Lenihan Eyes UK VAT Rate To Establish Ireland's Next Move

by Jason Gorringe, Tax-News.com, London

09 November 2009

Irish Finance Minister Brian Lenihan has hinted that a decision will be taken on Ireland’s Value-Added Tax rate in the December budget in order to discourage taxpayers from crossing the border to Northern Ireland to take advantage of the UK’s reduced VAT rate of 15%.

Whilst Lenihan noted that the British VAT ‘holiday’ was to come to an end from January 1, 2010, he underscored that the government wanted to deter the Irish taxpayer from crossing the border to avail of lower-priced goods during the Christmas period, as was seen last year, to the detriment of Irish businesses and government coffers.

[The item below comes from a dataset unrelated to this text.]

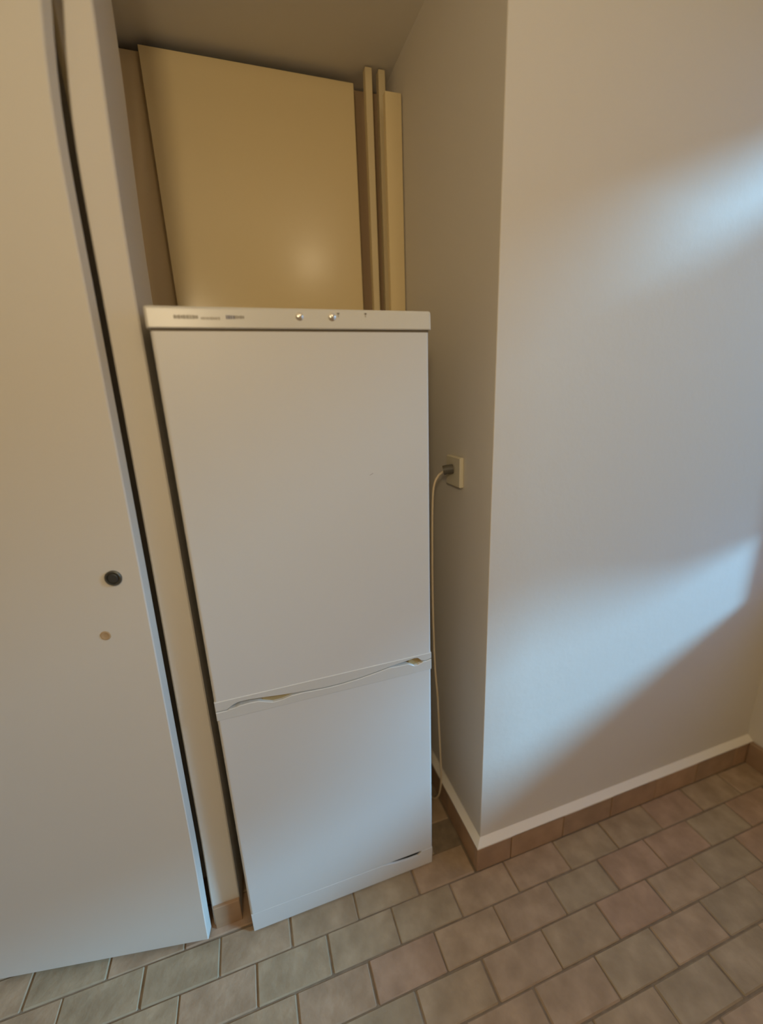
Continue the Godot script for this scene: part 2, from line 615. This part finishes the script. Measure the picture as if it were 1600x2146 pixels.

Lenihan observed that the UK budget, which will be presented before December, will allow Ireland time to react in order to ensure that the Republic is competitive with outlets in neighbouring Northern Ireland. Meanwhile the Minister appealed to the Irish populace to shop locally, and support the state.

Lenihan admitted that it was a mistake on the government’s part to increase the VAT rate whilst the UK cut its rate, hinting that the December budget would not contain another hike to VAT.

Instead the Minister may side with a recommendation advocated by Chartered Accountants Ireland, which called for the government to revise its 21.5% rate downward in order to stimulate the economy.

But at a time when the government is faced with the challenge of downsizing its debt by EUR4bn, a significant cut to the VAT rate would appear unlikely.